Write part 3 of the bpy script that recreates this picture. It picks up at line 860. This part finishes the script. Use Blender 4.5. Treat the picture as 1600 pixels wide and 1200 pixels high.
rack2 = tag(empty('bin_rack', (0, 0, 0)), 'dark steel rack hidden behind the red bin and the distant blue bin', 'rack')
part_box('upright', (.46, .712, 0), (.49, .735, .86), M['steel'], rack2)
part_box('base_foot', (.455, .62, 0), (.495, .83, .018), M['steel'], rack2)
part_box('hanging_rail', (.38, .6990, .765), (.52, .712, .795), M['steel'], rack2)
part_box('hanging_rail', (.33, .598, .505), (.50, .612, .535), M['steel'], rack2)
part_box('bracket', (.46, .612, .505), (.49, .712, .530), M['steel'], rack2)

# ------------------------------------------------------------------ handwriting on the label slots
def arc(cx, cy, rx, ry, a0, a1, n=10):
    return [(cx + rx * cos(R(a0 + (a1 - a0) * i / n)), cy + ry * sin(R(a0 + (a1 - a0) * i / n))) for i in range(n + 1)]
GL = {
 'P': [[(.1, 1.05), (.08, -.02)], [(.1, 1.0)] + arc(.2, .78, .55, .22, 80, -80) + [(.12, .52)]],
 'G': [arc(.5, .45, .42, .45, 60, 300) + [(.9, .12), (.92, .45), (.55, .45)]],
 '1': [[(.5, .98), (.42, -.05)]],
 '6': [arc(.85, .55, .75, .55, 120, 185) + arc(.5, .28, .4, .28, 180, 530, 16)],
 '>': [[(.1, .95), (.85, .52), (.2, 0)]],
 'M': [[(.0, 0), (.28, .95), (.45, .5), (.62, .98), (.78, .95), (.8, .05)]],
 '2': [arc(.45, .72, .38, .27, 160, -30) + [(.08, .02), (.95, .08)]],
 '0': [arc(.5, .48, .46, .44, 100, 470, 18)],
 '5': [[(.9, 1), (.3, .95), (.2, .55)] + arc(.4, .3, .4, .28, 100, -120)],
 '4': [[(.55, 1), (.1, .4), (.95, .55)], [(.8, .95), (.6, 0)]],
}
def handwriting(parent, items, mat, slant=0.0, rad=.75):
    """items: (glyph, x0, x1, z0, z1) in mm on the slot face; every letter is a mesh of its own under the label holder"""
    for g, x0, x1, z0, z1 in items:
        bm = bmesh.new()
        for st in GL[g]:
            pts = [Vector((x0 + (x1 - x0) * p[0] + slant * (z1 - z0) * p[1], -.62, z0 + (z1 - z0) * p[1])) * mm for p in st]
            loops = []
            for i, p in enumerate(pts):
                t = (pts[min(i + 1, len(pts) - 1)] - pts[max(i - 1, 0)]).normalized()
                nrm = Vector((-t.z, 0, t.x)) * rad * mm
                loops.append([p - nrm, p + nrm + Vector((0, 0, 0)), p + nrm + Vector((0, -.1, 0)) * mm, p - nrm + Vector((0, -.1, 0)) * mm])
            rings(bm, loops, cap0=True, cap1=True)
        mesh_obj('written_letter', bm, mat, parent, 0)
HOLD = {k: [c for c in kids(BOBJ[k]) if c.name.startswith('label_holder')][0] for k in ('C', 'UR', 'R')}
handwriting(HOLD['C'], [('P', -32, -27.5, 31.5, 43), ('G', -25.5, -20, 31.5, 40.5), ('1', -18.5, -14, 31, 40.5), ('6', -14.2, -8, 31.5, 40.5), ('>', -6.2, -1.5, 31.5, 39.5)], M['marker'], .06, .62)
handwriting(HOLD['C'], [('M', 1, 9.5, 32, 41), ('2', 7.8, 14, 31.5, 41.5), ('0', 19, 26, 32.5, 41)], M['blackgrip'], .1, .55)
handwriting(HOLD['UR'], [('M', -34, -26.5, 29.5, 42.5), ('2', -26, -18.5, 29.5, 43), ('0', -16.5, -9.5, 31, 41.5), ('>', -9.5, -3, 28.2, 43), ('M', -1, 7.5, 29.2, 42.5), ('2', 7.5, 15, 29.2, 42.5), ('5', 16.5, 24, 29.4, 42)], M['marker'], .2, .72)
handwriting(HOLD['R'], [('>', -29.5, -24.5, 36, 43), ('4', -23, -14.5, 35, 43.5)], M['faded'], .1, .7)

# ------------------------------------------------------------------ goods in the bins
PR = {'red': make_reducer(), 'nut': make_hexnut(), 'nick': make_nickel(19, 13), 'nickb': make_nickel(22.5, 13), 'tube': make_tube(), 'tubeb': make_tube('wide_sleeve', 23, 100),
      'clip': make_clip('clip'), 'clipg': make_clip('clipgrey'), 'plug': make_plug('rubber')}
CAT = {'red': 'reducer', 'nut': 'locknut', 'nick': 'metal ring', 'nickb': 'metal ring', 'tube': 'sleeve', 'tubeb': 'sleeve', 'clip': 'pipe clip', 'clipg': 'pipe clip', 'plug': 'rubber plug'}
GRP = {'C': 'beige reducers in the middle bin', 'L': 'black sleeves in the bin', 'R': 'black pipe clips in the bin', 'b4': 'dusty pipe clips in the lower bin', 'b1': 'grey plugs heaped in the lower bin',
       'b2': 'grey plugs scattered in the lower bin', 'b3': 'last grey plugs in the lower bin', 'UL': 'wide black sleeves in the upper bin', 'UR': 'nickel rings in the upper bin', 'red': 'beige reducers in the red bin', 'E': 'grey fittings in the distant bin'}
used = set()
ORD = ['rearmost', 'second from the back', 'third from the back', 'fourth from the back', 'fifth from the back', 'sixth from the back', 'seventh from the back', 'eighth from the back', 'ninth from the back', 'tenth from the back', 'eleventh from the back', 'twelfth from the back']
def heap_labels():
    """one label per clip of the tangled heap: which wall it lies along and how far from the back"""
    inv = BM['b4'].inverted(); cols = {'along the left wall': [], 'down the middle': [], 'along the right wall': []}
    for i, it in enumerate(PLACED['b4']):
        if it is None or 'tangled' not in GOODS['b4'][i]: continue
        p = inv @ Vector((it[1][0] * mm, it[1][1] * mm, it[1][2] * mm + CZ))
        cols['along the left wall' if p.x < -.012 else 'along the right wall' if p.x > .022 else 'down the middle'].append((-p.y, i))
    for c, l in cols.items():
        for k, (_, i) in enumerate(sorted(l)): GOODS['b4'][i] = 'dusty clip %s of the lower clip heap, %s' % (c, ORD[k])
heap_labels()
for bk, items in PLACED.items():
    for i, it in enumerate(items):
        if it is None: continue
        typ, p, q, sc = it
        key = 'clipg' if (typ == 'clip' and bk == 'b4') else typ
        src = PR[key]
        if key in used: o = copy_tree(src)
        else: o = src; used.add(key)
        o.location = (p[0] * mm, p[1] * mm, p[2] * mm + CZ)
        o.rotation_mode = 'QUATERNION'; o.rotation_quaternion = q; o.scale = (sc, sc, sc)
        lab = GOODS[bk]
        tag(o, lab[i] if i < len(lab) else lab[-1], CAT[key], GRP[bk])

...

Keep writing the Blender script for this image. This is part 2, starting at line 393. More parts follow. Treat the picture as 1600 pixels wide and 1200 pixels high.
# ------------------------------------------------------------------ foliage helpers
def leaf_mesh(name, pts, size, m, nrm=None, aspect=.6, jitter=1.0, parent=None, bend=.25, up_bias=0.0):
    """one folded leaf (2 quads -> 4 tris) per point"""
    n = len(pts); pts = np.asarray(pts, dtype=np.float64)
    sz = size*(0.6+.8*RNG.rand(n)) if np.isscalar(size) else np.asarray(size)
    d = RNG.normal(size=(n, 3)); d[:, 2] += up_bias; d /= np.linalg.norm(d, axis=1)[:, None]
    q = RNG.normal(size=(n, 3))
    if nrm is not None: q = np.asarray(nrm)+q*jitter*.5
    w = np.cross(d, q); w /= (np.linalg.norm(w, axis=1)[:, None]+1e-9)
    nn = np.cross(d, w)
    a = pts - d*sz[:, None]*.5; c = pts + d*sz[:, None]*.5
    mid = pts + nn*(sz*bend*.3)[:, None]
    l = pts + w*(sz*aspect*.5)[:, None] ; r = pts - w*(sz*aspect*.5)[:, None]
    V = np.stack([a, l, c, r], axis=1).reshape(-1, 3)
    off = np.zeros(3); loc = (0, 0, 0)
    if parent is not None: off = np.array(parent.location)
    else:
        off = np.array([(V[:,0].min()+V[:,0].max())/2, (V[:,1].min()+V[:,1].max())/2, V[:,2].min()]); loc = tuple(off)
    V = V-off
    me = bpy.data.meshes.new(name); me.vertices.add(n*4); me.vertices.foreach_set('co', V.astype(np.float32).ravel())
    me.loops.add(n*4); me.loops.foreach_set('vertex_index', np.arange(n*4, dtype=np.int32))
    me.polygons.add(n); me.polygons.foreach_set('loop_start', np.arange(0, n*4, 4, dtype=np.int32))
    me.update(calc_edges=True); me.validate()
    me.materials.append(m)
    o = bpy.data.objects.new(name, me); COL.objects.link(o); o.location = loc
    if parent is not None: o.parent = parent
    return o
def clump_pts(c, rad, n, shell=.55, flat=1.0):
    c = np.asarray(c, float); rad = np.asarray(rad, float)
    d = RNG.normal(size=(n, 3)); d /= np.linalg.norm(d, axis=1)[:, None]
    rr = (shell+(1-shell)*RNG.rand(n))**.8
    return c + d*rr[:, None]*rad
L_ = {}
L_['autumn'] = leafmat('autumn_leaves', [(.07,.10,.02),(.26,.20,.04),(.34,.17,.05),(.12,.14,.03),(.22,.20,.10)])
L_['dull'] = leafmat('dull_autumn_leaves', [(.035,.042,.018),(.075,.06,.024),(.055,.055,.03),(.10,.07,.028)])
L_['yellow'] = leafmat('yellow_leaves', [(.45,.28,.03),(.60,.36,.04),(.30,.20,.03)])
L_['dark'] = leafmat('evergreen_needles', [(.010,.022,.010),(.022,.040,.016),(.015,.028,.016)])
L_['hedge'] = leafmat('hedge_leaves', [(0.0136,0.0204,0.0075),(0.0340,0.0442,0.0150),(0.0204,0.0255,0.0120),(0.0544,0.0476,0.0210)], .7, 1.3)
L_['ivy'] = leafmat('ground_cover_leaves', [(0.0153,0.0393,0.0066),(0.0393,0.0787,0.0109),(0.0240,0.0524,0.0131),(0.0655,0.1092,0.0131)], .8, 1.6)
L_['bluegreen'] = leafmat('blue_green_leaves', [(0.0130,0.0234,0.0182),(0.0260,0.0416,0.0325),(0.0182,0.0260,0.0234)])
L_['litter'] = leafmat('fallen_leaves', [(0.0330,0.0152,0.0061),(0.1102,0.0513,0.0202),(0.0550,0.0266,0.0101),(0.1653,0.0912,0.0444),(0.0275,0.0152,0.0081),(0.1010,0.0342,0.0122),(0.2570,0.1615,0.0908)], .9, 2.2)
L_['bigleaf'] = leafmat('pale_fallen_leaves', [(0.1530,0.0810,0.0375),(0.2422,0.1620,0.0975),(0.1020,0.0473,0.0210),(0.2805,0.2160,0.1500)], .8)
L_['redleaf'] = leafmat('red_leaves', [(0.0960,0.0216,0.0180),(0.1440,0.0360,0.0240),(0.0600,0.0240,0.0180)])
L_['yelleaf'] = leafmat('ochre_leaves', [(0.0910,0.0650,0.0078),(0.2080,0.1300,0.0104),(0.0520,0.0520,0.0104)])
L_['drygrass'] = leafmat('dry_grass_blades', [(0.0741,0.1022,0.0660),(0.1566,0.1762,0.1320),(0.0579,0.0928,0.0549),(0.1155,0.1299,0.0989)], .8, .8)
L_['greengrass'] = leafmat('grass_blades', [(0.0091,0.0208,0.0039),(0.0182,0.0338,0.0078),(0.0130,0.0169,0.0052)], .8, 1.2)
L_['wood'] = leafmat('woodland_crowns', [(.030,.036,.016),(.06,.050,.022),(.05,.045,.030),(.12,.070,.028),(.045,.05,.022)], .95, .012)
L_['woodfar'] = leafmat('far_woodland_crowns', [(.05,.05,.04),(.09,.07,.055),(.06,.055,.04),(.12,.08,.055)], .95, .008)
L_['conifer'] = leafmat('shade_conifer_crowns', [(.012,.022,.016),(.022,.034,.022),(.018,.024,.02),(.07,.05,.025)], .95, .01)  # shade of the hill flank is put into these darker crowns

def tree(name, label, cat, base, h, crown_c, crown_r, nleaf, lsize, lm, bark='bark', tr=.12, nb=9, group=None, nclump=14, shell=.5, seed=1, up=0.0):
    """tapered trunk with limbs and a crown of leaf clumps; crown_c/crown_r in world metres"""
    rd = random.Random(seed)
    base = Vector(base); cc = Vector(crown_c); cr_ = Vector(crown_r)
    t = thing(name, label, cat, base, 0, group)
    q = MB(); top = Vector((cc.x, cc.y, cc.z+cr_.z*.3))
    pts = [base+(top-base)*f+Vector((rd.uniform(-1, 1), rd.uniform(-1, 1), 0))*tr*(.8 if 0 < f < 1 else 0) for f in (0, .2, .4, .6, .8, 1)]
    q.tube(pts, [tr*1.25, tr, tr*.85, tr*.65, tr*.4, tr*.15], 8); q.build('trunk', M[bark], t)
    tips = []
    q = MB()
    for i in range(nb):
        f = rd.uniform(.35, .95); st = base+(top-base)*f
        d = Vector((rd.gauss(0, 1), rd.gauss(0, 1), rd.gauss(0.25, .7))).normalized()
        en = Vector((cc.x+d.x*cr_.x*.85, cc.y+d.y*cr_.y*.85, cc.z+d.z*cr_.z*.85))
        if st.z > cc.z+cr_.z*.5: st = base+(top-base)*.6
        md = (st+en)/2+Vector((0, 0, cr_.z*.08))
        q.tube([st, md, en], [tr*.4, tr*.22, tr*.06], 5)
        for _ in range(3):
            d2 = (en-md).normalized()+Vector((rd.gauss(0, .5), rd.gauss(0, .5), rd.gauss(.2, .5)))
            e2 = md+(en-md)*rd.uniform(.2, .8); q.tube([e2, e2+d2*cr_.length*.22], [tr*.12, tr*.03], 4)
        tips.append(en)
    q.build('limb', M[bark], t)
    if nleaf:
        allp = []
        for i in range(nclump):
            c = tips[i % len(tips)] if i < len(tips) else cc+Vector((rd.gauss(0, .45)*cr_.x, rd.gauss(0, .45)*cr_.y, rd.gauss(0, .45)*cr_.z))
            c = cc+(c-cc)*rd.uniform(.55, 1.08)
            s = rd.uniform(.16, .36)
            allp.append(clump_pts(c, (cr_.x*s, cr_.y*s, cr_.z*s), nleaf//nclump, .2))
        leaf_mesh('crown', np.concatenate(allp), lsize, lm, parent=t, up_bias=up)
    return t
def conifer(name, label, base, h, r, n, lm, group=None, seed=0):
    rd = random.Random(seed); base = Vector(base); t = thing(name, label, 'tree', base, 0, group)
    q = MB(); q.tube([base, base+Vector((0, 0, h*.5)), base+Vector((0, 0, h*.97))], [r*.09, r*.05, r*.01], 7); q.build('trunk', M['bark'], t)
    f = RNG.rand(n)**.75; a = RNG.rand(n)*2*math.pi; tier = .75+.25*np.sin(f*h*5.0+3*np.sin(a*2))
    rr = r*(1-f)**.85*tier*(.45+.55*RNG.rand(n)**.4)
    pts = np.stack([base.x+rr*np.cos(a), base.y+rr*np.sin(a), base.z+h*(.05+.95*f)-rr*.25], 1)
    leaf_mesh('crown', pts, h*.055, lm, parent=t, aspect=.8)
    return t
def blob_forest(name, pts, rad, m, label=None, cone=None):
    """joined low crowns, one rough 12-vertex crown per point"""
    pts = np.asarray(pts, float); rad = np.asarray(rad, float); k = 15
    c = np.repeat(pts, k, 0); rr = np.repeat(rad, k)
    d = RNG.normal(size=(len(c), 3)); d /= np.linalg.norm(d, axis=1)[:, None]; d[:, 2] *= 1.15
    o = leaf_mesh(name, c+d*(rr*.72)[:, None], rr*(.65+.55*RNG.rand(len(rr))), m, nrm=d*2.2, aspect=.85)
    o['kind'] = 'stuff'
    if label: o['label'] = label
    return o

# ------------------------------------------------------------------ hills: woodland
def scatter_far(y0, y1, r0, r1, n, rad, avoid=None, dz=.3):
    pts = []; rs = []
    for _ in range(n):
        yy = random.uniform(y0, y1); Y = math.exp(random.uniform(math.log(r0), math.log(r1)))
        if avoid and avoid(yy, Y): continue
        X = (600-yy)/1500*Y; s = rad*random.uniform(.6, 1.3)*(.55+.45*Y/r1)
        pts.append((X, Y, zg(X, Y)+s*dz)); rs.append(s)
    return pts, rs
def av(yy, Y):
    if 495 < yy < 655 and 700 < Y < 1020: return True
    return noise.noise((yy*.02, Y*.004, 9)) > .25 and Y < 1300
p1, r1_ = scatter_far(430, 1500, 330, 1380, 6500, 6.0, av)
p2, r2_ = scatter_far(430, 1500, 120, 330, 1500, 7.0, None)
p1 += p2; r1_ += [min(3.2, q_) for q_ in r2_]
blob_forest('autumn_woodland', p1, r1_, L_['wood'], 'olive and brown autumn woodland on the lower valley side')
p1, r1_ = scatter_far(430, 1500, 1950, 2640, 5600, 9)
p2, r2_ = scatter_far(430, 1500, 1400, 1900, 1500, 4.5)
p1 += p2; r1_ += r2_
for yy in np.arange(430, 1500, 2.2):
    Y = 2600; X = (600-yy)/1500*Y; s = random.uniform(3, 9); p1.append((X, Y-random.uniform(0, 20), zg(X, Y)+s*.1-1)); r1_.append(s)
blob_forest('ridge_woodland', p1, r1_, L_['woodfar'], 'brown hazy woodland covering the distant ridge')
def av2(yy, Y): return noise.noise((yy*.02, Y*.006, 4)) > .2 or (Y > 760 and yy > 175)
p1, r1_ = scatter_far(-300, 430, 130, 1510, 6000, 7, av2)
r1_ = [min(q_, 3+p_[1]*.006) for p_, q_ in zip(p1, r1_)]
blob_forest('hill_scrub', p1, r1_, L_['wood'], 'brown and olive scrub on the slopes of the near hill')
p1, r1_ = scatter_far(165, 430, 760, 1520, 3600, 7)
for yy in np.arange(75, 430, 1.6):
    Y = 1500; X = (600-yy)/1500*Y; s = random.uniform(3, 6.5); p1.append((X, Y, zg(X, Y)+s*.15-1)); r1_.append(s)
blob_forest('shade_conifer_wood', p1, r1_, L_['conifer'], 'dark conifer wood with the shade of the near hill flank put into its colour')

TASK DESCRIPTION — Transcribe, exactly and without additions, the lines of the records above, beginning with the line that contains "Write part 3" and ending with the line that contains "(.49, .712, .530), M['steel'], rack2)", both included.

SOLUTION TO THIS PROBLEM —
Write part 3 of the bpy script that recreates this picture. It picks up at line 860. This part finishes the script. Use Blender 4.5. Treat the picture as 1600 pixels wide and 1200 pixels high.
rack2 = tag(empty('bin_rack', (0, 0, 0)), 'dark steel rack hidden behind the red bin and the distant blue bin', 'rack')
part_box('upright', (.46, .712, 0), (.49, .735, .86), M['steel'], rack2)
part_box('base_foot', (.455, .62, 0), (.495, .83, .018), M['steel'], rack2)
part_box('hanging_rail', (.38, .6990, .765), (.52, .712, .795), M['steel'], rack2)
part_box('hanging_rail', (.33, .598, .505), (.50, .612, .535), M['steel'], rack2)
part_box('bracket', (.46, .612, .505), (.49, .712, .530), M['steel'], rack2)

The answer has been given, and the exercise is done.